Select the lines of the records containing the word "file" and list them.

-- BEGIN --

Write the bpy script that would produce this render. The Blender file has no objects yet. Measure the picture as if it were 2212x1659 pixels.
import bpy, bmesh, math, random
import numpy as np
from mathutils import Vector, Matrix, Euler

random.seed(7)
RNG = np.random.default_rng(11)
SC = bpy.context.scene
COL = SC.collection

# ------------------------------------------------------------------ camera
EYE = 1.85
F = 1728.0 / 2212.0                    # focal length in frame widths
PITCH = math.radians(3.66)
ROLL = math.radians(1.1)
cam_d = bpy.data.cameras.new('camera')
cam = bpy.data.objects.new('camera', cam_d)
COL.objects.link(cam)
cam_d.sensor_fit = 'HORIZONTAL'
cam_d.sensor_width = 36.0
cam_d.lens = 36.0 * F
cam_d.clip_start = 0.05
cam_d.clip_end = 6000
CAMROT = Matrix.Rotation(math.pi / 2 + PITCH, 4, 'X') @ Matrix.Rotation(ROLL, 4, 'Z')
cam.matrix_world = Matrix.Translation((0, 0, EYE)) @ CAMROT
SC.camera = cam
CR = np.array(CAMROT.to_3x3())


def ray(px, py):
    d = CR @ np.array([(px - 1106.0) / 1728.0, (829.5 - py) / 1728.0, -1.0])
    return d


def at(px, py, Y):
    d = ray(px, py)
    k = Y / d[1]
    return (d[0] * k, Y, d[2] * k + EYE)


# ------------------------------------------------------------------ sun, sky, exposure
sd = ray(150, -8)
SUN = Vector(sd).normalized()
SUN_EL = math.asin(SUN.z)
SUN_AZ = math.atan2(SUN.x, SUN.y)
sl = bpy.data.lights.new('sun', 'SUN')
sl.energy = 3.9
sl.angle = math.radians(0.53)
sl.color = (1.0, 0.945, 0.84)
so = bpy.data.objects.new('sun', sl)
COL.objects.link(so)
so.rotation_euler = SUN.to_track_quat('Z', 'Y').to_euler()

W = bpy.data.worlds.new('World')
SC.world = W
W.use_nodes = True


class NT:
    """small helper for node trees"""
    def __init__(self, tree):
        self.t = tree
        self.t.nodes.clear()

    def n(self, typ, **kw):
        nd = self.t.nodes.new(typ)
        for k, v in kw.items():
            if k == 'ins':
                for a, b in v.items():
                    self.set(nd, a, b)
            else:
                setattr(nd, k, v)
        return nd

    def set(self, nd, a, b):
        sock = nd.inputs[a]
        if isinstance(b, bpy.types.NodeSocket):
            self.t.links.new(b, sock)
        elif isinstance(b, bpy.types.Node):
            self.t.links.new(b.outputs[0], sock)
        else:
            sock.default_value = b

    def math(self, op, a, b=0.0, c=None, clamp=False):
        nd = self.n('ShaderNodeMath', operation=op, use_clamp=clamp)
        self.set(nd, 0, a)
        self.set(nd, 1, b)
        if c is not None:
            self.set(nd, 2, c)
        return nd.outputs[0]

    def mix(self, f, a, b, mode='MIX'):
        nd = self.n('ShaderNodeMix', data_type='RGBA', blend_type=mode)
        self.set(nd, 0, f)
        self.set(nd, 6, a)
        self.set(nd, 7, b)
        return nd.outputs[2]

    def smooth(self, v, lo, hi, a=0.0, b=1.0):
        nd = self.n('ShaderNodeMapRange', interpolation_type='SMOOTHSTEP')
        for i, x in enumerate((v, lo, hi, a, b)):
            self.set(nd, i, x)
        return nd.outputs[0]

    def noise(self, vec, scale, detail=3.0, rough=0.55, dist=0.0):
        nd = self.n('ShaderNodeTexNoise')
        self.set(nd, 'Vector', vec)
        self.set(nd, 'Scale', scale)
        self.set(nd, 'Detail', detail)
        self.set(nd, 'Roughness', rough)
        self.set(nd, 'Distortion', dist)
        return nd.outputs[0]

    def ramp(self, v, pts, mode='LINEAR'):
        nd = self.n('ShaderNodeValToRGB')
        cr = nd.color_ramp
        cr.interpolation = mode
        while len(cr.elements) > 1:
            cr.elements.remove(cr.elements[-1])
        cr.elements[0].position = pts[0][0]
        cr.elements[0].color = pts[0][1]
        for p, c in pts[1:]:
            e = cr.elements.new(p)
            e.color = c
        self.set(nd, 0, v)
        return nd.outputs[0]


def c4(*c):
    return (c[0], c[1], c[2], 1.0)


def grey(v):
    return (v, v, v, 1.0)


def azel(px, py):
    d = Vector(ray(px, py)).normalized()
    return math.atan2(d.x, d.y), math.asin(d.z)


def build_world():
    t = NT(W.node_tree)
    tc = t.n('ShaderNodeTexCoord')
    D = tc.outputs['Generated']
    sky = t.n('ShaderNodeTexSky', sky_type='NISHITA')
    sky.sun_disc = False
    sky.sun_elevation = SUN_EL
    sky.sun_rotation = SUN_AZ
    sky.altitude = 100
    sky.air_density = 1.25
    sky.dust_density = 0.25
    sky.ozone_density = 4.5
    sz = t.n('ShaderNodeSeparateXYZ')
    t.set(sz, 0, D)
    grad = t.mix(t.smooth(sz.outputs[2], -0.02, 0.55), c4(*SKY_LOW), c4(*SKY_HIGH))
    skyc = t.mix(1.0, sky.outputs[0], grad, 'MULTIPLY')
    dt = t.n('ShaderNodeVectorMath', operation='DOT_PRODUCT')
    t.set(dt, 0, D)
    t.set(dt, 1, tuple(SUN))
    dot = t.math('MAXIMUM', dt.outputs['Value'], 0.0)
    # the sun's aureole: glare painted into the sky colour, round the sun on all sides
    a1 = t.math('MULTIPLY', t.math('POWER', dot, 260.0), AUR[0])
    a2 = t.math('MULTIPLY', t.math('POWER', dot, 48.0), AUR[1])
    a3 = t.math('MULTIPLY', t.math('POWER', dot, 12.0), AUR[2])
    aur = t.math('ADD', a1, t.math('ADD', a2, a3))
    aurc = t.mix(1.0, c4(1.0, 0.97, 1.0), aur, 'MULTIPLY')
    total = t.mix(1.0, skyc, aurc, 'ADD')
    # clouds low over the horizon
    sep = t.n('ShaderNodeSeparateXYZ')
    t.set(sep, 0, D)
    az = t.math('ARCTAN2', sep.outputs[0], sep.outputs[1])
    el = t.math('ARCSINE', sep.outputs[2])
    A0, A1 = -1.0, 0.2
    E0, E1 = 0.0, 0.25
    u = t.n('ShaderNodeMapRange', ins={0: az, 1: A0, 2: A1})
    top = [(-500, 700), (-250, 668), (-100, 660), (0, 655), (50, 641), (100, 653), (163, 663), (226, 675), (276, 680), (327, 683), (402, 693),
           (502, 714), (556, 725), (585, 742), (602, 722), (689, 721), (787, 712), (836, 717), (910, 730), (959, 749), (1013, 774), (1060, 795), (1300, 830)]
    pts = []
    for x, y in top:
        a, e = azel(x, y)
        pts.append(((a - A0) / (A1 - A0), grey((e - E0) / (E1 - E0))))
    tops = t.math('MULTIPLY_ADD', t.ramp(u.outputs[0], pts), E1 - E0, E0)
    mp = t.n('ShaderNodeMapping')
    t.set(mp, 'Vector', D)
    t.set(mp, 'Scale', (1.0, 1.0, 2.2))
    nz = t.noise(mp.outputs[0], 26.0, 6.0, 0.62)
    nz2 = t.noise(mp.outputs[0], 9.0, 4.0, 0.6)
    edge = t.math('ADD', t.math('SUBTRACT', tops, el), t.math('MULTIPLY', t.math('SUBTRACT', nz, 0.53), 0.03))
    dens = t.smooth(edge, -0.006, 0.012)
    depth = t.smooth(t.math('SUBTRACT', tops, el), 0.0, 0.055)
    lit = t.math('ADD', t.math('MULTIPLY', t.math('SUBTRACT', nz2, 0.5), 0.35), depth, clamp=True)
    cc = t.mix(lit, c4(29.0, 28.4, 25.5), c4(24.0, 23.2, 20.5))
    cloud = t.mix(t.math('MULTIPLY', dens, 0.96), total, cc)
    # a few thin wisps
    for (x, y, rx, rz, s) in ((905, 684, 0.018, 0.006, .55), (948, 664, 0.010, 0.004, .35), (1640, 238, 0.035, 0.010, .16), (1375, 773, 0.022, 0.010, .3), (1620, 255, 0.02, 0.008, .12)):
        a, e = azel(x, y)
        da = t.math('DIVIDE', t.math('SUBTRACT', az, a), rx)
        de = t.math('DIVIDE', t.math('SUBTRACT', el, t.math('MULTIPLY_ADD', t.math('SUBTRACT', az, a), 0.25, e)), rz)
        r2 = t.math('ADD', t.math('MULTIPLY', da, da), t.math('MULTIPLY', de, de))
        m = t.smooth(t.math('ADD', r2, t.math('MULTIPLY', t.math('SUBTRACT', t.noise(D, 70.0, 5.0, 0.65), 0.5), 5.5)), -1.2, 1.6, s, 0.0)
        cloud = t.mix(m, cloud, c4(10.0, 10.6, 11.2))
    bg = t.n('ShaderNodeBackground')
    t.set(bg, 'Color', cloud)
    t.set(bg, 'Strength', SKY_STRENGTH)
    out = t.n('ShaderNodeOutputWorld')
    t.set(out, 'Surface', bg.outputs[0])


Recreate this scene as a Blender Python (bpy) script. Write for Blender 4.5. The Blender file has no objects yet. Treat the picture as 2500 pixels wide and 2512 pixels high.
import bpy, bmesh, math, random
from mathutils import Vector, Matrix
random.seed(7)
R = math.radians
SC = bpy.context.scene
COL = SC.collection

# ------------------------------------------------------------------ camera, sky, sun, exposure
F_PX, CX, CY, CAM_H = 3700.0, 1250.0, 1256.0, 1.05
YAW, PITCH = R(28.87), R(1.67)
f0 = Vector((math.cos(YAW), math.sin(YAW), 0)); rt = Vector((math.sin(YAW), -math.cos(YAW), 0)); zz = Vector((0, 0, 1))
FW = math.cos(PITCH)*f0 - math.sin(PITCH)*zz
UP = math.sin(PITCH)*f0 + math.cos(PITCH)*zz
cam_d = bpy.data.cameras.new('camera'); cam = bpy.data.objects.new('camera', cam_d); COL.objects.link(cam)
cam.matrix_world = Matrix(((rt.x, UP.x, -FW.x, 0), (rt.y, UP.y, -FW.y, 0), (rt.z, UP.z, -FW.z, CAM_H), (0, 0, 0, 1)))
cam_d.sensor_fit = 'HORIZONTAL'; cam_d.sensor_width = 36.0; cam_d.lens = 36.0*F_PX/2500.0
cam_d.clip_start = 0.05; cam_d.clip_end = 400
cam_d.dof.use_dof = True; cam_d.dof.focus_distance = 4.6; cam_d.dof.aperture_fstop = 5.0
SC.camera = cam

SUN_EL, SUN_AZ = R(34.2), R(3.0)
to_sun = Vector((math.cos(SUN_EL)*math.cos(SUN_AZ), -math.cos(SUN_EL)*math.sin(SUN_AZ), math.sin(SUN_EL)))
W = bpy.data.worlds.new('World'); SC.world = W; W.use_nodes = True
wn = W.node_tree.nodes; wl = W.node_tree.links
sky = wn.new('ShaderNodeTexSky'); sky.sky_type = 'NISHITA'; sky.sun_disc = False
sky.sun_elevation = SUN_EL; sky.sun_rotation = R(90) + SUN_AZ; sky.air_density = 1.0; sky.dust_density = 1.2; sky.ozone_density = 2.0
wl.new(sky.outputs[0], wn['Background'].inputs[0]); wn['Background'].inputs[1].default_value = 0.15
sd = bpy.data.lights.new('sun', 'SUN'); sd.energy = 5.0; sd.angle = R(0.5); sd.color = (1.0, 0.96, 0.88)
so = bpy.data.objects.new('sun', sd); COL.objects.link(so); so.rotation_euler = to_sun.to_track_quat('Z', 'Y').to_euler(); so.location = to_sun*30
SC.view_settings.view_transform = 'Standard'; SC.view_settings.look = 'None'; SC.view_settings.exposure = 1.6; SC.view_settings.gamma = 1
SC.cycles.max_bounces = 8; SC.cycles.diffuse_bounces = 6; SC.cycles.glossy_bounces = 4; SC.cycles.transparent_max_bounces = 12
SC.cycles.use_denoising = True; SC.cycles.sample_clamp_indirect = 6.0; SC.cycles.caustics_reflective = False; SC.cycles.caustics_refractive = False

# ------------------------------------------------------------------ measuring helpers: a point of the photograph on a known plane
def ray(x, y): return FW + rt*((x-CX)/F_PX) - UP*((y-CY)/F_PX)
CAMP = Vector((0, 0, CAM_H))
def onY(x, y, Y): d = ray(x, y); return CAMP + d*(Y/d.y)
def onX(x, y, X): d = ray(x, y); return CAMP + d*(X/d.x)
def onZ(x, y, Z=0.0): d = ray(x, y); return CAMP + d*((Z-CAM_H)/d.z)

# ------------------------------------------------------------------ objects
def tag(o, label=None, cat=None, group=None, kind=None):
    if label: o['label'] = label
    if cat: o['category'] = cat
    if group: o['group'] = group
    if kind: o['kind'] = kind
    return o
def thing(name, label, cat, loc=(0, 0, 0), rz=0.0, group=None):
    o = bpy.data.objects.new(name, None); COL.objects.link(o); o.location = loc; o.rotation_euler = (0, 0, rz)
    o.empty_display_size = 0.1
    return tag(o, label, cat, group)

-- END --

# RESULT:
Write the bpy script that would produce this render. The Blender file has no objects yet. Measure the picture as if it were 2212x1659 pixels.
Recreate this scene as a Blender Python (bpy) script. Write for Blender 4.5. The Blender file has no objects yet. Treat the picture as 2500 pixels wide and 2512 pixels high.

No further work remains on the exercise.